When we set up the Farnham Infrastructure Programme, we knew there was a lot needed to improve the town’s long-standing transport issues.

There will never be a single solution that meets the passionate and long-held beliefs of those who, for example, would like to pedestrianise the town, want dedicated cycle lanes or want to drive through the town centre without delay. So the programme team has been looking for the best balance of competing views and priorities.

At the Farnham Board a few weeks ago, the team highlighted the pros and cons of the town centre proposals which we consulted on last year. As highlighted in the Herald last week, the latest detailed modelling is showing that car journey times through the town centre will increase at the evening peak. But drivers aren’t the only people in the town centre, so there’s a wider context which needs to be considered. 

We’re widening pavements around the town centre to give a better sense of place and an improved experience for pedestrians. This will help maintain the economic vitality of the town. We’ve seen evidence from other towns that creating spaces for people not vehicles increases footfall and sales, and leads to empty retail units being filled.

Cllr Catherine Powell discussed the Local Cycling and Walking Infrastructure Plan (LCWIP) in last week’s paper. Farnham has its own LCWIP to tackle its specific situation and is designed to help people get out of their cars and walk or cycle when they can – not just to reduce congestion but to tackle climate change. I also mentioned at the board that on-demand bus services are coming to Waverley this autumn. Other towns have also noticed that people who walk or cycle to go shopping spend more money than those who travel by car.

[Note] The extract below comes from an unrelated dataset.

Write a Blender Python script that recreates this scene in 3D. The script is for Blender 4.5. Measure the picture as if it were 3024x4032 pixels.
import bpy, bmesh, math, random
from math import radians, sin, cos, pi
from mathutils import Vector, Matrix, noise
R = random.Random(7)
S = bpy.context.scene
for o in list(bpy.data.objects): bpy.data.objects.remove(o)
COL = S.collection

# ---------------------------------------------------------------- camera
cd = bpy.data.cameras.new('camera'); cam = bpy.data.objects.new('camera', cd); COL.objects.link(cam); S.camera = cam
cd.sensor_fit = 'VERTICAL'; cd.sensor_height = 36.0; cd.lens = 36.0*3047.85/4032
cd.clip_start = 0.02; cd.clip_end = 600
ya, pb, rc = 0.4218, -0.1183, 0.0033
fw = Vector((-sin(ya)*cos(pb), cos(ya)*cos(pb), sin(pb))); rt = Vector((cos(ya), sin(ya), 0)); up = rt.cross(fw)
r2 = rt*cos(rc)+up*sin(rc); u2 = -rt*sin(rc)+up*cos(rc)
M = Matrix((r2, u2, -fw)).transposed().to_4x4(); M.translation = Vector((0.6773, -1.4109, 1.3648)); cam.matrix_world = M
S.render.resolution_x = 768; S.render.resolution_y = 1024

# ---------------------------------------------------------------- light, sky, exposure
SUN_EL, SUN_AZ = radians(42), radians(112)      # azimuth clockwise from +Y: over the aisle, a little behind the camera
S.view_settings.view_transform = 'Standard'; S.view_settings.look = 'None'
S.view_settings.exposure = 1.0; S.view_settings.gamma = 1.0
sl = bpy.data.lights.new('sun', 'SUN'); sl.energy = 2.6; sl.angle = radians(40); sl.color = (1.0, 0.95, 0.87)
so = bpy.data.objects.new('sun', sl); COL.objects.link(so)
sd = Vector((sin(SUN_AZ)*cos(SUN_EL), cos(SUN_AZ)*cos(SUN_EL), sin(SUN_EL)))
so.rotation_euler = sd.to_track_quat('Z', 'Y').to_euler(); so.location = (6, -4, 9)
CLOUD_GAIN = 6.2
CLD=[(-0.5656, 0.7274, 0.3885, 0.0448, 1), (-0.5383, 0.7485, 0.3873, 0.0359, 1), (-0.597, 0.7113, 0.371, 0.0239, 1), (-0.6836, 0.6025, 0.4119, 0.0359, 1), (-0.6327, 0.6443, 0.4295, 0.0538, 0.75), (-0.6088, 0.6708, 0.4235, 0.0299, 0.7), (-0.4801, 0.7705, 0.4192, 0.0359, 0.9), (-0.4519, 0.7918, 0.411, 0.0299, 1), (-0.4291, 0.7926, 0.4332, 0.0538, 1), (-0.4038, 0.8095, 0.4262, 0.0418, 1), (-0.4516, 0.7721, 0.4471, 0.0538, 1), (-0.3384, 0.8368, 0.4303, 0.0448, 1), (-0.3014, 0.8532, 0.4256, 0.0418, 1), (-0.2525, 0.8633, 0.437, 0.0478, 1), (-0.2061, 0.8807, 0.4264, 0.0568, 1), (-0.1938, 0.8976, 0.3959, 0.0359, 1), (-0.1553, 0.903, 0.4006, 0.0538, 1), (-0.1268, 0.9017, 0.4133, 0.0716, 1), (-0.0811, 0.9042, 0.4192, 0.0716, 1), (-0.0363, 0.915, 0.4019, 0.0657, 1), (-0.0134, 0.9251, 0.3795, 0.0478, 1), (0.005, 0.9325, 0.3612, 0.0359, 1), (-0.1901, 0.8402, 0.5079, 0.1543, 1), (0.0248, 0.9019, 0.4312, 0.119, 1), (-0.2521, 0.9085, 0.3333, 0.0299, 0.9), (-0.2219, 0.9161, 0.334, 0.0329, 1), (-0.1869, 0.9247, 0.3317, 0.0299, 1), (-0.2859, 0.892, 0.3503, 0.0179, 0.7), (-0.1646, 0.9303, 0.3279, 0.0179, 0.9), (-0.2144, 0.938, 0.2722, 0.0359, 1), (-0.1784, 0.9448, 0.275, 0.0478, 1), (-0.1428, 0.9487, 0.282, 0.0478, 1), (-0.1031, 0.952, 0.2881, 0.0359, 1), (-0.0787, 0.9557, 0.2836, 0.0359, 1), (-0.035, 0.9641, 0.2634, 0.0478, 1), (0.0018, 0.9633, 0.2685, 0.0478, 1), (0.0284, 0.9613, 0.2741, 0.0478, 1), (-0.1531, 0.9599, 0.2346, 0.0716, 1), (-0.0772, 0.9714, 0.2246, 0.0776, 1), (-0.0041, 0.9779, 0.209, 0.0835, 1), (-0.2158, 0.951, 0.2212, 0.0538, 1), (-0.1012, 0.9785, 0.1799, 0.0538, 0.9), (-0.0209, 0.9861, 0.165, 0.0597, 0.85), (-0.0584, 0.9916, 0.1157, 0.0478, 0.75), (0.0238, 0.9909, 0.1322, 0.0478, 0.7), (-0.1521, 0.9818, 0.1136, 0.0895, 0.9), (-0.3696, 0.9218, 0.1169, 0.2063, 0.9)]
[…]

It’s important to consider the wider package of what we’re looking at in Farnham. A town centre which meets modern needs while celebrating its heritage. Wider pavements for pedestrians to support a vibrant local economy. Walking, cycling and public transport improvements to get cars off the road and help the environment. 

I believe that represents a positive way forward for Farnham. That’s why the county council’s cabinet this week is set to agree the funding for the town centre improvements. The momentum is with us – let’s keep working together to make it happen.

The Edge Leisure Centre
(Georgia Hase)

Haslemere's The Edge – shut until September

The county council is sorry for the disruption to users of The Edge leisure centre in Haslemere (pictured), which will be closing its doors to public use tomorrow.

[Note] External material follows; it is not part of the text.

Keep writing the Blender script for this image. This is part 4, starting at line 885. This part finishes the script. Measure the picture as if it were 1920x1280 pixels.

Following Waverley Borough Council’s decision to terminate its lease on The Edge, the county council has been in discussions with Waverley and Weydon Multi Academy Trust to explore how to take this issue forward. 

Our priority is to ensure that Woolmer Hill School maintains uninterrupted access to The Edge’s facilities, but we remain committed to ensuring continued community use of this facility. 

Leisure centres are the responsibility of district and borough councils. Therefore Surrey County Council does not have any partners or systems that would enable us to continue the operation of The Edge.

That’s why we’ve had to advise users of The Edge to seek alternative locations – such as Haslemere Leisure Centre.

We are, however, working with Waverley on options that may enable community use again from early September.